* _Task description_
Hand back each line, unchanged, from the top down to the line where "COL = scn.collection" sits.

* _Dataset extract_
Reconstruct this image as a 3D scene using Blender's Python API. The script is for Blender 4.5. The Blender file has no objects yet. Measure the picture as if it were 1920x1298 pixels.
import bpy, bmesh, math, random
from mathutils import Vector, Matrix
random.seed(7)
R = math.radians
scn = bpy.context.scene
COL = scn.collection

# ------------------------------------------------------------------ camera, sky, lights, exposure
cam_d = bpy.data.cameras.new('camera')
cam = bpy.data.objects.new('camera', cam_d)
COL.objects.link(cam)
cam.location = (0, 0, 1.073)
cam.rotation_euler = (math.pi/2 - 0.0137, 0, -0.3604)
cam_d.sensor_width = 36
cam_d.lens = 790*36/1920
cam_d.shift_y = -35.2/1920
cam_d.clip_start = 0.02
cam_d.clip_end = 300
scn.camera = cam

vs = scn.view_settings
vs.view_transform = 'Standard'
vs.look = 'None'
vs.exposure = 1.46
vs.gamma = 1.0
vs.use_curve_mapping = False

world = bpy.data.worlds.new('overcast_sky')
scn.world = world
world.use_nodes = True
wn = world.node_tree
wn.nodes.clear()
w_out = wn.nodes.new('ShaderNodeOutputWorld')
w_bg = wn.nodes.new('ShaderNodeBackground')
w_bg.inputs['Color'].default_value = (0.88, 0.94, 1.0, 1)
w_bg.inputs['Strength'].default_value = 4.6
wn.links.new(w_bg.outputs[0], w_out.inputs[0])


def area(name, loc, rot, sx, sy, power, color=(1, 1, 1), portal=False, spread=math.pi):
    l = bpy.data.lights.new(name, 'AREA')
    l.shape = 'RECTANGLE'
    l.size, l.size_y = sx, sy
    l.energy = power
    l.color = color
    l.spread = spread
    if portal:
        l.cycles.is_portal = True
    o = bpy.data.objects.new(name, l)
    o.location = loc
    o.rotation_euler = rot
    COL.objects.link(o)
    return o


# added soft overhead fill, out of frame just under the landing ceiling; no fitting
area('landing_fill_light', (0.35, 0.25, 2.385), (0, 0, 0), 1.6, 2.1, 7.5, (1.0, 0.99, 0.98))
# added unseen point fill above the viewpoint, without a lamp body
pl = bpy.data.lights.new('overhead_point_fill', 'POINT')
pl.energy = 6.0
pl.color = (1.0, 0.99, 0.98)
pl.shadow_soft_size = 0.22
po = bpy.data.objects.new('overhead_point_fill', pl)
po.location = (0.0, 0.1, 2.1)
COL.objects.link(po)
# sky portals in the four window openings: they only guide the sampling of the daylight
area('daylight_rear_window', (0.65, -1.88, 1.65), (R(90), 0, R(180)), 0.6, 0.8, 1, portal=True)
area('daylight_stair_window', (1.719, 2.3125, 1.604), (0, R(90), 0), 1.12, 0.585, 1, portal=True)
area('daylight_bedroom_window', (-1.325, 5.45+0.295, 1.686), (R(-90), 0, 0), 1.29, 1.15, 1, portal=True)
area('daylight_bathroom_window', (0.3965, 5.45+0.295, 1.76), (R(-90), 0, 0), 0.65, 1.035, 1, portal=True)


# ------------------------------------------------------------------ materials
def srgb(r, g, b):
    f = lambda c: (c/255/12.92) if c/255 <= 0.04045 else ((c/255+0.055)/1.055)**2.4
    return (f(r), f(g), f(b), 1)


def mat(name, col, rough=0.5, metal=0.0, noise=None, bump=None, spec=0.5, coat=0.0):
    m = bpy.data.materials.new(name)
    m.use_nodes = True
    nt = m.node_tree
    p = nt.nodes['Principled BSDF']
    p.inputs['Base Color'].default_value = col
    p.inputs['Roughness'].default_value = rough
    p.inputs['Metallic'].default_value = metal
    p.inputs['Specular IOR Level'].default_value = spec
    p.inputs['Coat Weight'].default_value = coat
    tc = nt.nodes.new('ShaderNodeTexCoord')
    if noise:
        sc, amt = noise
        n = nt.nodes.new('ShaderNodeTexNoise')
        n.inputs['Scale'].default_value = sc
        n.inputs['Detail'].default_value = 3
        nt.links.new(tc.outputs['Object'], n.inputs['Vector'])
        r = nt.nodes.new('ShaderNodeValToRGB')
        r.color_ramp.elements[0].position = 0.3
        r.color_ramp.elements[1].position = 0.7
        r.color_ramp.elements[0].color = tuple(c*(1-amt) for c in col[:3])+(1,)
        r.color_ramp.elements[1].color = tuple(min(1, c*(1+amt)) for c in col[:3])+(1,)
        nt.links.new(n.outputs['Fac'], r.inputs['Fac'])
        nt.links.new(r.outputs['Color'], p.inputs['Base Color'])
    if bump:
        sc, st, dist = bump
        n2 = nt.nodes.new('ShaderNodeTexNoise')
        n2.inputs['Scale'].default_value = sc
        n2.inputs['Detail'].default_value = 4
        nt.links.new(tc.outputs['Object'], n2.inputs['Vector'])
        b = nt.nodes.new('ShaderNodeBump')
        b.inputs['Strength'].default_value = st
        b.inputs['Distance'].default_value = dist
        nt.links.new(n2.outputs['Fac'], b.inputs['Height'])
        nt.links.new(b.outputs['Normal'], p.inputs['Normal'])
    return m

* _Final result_
Reconstruct this image as a 3D scene using Blender's Python API. The script is for Blender 4.5. The Blender file has no objects yet. Measure the picture as if it were 1920x1298 pixels.
import bpy, bmesh, math, random
from mathutils import Vector, Matrix
random.seed(7)
R = math.radians
scn = bpy.context.scene
COL = scn.collection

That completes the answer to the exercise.